**Data segment**
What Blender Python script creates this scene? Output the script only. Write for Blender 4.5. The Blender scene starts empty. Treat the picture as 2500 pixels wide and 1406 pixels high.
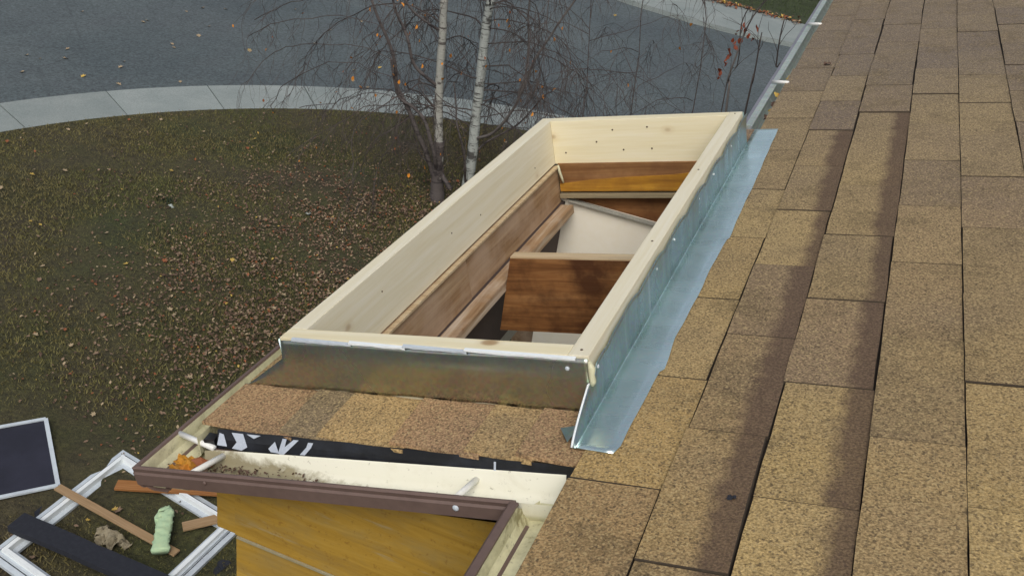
import bpy, bmesh, math, random
import numpy as np
from mathutils import Vector, Matrix, noise
random.seed(7); rng = np.random.default_rng(11)
S = bpy.context.scene; COL = S.collection
PI = math.pi
# ---------------------------------------------------------------- camera
# camera stands 5.2 m above the lawn; rows of R = world axes seen by the camera
R = Matrix(((0.9222420501, -0.2881826891, 0.2577214362),
            (0.3636846199, 0.4205209140, -0.8312013343),
            (0.1311605818, 0.8602981452, 0.4926296817)))
CZ = 5.2
F = 2456.9
CAM = Vector((0, 0, CZ))
cd = bpy.data.cameras.new('camera'); cam = bpy.data.objects.new('camera', cd); COL.objects.link(cam)
cam.matrix_world = Matrix.Translation(CAM) @ R.to_4x4()
cd.sensor_width = 36; cd.lens = F/2500*36; cd.clip_start = .02; cd.clip_end = 1500
S.camera = cam
# ---------------------------------------------------------------- light
SUN_EL, SUN_AZ = math.radians(50), math.radians(163)
W = bpy.data.worlds.new('World'); S.world = W; W.use_nodes = True
nt = W.node_tree; bg = nt.nodes['Background']
sky = nt.nodes.new('ShaderNodeTexSky'); sky.sky_type = 'NISHITA'; sky.sun_disc = False
sky.sun_elevation = SUN_EL; sky.sun_rotation = SUN_AZ; sky.dust_density = 4.0; sky.air_density = 1.0; sky.ozone_density = .6
hs = nt.nodes.new('ShaderNodeHueSaturation'); hs.inputs['Saturation'].default_value = .58   # overcast: greyer than clear sky
nt.links.new(sky.outputs[0], hs.inputs['Color']); nt.links.new(hs.outputs[0], bg.inputs[0]); bg.inputs[1].default_value = .085
sl = bpy.data.lights.new('sun', 'SUN'); sl.energy = 1.0; sl.angle = math.radians(35); sl.color = (1, .98, .94)
sun = bpy.data.objects.new('sun', sl); COL.objects.link(sun)
sd = Vector((math.sin(SUN_AZ)*math.cos(SUN_EL), math.cos(SUN_AZ)*math.cos(SUN_EL), math.sin(SUN_EL)))
sun.rotation_euler = sd.to_track_quat('Z', 'Y').to_euler()
S.view_settings.view_transform = 'Standard'; S.view_settings.look = 'None'
S.view_settings.exposure = 0.48; S.view_settings.gamma = 1; S.view_settings.use_curve_mapping = False
S.render.engine = 'CYCLES'

# ---------------------------------------------------------------- frames of reference
TH = math.radians(16.5); H = .92
CT, ST = math.cos(TH), math.sin(TH)
def RW(u, v, w):                      # roof frame (along slope, along eave, normal) -> world
    k = w - H
    return Vector((u*CT - k*ST, v, CZ + u*ST + k*CT))
ROT = Matrix.Rotation(-TH, 4, 'Y')
def RM(u, v, w, rz=0): return Matrix.Translation(RW(u, v, w)) @ ROT @ Matrix.Rotation(rz, 4, 'Z')
def P(x, y, Y):                       # point at depth Y (world) along a sight line
    r = R @ Vector((x-1250, 703-y, -F)); return CAM + r*(Y/r.y)
def G(x, y, z=0):                     # point of the ground along a sight line
    r = R @ Vector((x-1250, 703-y, -F)); return CAM + r*((z-CZ)/r.z)

# ---------------------------------------------------------------- objects
WM = {}
def put(o, M, parent=None):
    COL.objects.link(o) if o.name not in COL.objects else None
    WM[o] = M.copy()
    if parent is not None:
        o.parent = parent; o.matrix_local = WM[parent].inverted() @ M
    else: o.matrix_world = M
    return o
def props(o, label=None, cat=None, group=None, kind=None):
    if label: o['label'] = label
    if cat: o['category'] = cat
    if group: o['group'] = group
    if kind: o['kind'] = kind
    return o
def empty(name, loc, label, cat, group=None):
    o = bpy.data.objects.new(name, None); o.empty_display_size = .1
    put(o, Matrix.Translation(loc)); return props(o, label, cat, group)
def mk(name, bm, mat, M=None, parent=None, smooth=False):
    me = bpy.data.meshes.new(name)
    if isinstance(bm, bmesh.types.BMesh):
        bmesh.ops.recalc_face_normals(bm, faces=bm.faces); bm.to_mesh(me); bm.free()
    else: me.from_pydata(*bm)
    for m in (mat if isinstance(mat, (list, tuple)) else [mat]): me.materials.append(m)
    if smooth:
        for p in me.polygons: p.use_smooth = True
    o = bpy.data.objects.new(name, me)
    return put(o, M if M is not None else Matrix.Identity(4), parent)

def box(bm, x0, x1, y0, y1, z0, z1, bev=0, jit=0):
    vs = [bm.verts.new((x, y, z)) for x in (x0, x1) for y in (y0, y1) for z in (z0, z1)]
    fs = [bm.faces.new([vs[i] for i in q]) for q in ((0,1,3,2),(4,6,7,5),(0,4,5,1),(2,3,7,6),(0,2,6,4),(1,5,7,3))]
    if jit:
        for v in vs: v.co += Vector((random.uniform(-jit, jit), random.uniform(-jit, jit), 0))
    if bev:
        es = list({e for f in fs for e in f.edges})
        bmesh.ops.bevel(bm, geom=es, offset=bev, segments=2, affect='EDGES', profile=.7)
def rbox(name, mat, u0, u1, v0, v1, w0, w1, parent, bev=.002, jit=0):
    bm = bmesh.new(); box(bm, 0, u1-u0, 0, v1-v0, 0, w1-w0, bev, jit)
    return mk(name, bm, mat, RM(u0, v0, w0), parent)
def wbox(name, mat, x0, x1, y0, y1, z0, z1, parent=None, bev=.002):
    bm = bmesh.new(); box(bm, 0, x1-x0, 0, y1-y0, 0, z1-z0, bev)
    return mk(name, bm, mat, Matrix.Translation((x0, y0, z0)), parent)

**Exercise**
Quote the data exactly, leaving every image out of the copy.

**Complete answer**
What Blender Python script creates this scene? Output the script only. Write for Blender 4.5. The Blender scene starts empty. Treat the picture as 2500 pixels wide and 1406 pixels high.
import bpy, bmesh, math, random
import numpy as np
from mathutils import Vector, Matrix, noise
random.seed(7); rng = np.random.default_rng(11)
S = bpy.context.scene; COL = S.collection
PI = math.pi
# ---------------------------------------------------------------- camera
# camera stands 5.2 m above the lawn; rows of R = world axes seen by the camera
R = Matrix(((0.9222420501, -0.2881826891, 0.2577214362),
            (0.3636846199, 0.4205209140, -0.8312013343),
            (0.1311605818, 0.8602981452, 0.4926296817)))
CZ = 5.2
F = 2456.9
CAM = Vector((0, 0, CZ))
cd = bpy.data.cameras.new('camera'); cam = bpy.data.objects.new('camera', cd); COL.objects.link(cam)
cam.matrix_world = Matrix.Translation(CAM) @ R.to_4x4()
cd.sensor_width = 36; cd.lens = F/2500*36; cd.clip_start = .02; cd.clip_end = 1500
S.camera = cam
# ---------------------------------------------------------------- light
SUN_EL, SUN_AZ = math.radians(50), math.radians(163)
W = bpy.data.worlds.new('World'); S.world = W; W.use_nodes = True
nt = W.node_tree; bg = nt.nodes['Background']
sky = nt.nodes.new('ShaderNodeTexSky'); sky.sky_type = 'NISHITA'; sky.sun_disc = False
sky.sun_elevation = SUN_EL; sky.sun_rotation = SUN_AZ; sky.dust_density = 4.0; sky.air_density = 1.0; sky.ozone_density = .6
hs = nt.nodes.new('ShaderNodeHueSaturation'); hs.inputs['Saturation'].default_value = .58   # overcast: greyer than clear sky
nt.links.new(sky.outputs[0], hs.inputs['Color']); nt.links.new(hs.outputs[0], bg.inputs[0]); bg.inputs[1].default_value = .085
sl = bpy.data.lights.new('sun', 'SUN'); sl.energy = 1.0; sl.angle = math.radians(35); sl.color = (1, .98, .94)
sun = bpy.data.objects.new('sun', sl); COL.objects.link(sun)
sd = Vector((math.sin(SUN_AZ)*math.cos(SUN_EL), math.cos(SUN_AZ)*math.cos(SUN_EL), math.sin(SUN_EL)))
sun.rotation_euler = sd.to_track_quat('Z', 'Y').to_euler()
S.view_settings.view_transform = 'Standard'; S.view_settings.look = 'None'
S.view_settings.exposure = 0.48; S.view_settings.gamma = 1; S.view_settings.use_curve_mapping = False
S.render.engine = 'CYCLES'

# ---------------------------------------------------------------- frames of reference
TH = math.radians(16.5); H = .92
CT, ST = math.cos(TH), math.sin(TH)
def RW(u, v, w):                      # roof frame (along slope, along eave, normal) -> world
    k = w - H
    return Vector((u*CT - k*ST, v, CZ + u*ST + k*CT))
ROT = Matrix.Rotation(-TH, 4, 'Y')
def RM(u, v, w, rz=0): return Matrix.Translation(RW(u, v, w)) @ ROT @ Matrix.Rotation(rz, 4, 'Z')
def P(x, y, Y):                       # point at depth Y (world) along a sight line
    r = R @ Vector((x-1250, 703-y, -F)); return CAM + r*(Y/r.y)
def G(x, y, z=0):                     # point of the ground along a sight line
    r = R @ Vector((x-1250, 703-y, -F)); return CAM + r*((z-CZ)/r.z)

# ---------------------------------------------------------------- objects
WM = {}
def put(o, M, parent=None):
    COL.objects.link(o) if o.name not in COL.objects else None
    WM[o] = M.copy()
    if parent is not None:
        o.parent = parent; o.matrix_local = WM[parent].inverted() @ M
    else: o.matrix_world = M
    return o
def props(o, label=None, cat=None, group=None, kind=None):
    if label: o['label'] = label
    if cat: o['category'] = cat
    if group: o['group'] = group
    if kind: o['kind'] = kind
    return o
def empty(name, loc, label, cat, group=None):
    o = bpy.data.objects.new(name, None); o.empty_display_size = .1
    put(o, Matrix.Translation(loc)); return props(o, label, cat, group)
def mk(name, bm, mat, M=None, parent=None, smooth=False):
    me = bpy.data.meshes.new(name)
    if isinstance(bm, bmesh.types.BMesh):
        bmesh.ops.recalc_face_normals(bm, faces=bm.faces); bm.to_mesh(me); bm.free()
    else: me.from_pydata(*bm)
    for m in (mat if isinstance(mat, (list, tuple)) else [mat]): me.materials.append(m)
    if smooth:
        for p in me.polygons: p.use_smooth = True
    o = bpy.data.objects.new(name, me)
    return put(o, M if M is not None else Matrix.Identity(4), parent)

def box(bm, x0, x1, y0, y1, z0, z1, bev=0, jit=0):
    vs = [bm.verts.new((x, y, z)) for x in (x0, x1) for y in (y0, y1) for z in (z0, z1)]
    fs = [bm.faces.new([vs[i] for i in q]) for q in ((0,1,3,2),(4,6,7,5),(0,4,5,1),(2,3,7,6),(0,2,6,4),(1,5,7,3))]
    if jit:
        for v in vs: v.co += Vector((random.uniform(-jit, jit), random.uniform(-jit, jit), 0))
    if bev:
        es = list({e for f in fs for e in f.edges})
        bmesh.ops.bevel(bm, geom=es, offset=bev, segments=2, affect='EDGES', profile=.7)
def rbox(name, mat, u0, u1, v0, v1, w0, w1, parent, bev=.002, jit=0):
    bm = bmesh.new(); box(bm, 0, u1-u0, 0, v1-v0, 0, w1-w0, bev, jit)
    return mk(name, bm, mat, RM(u0, v0, w0), parent)
def wbox(name, mat, x0, x1, y0, y1, z0, z1, parent=None, bev=.002):
    bm = bmesh.new(); box(bm, 0, x1-x0, 0, y1-y0, 0, z1-z0, bev)
    return mk(name, bm, mat, Matrix.Translation((x0, y0, z0)), parent)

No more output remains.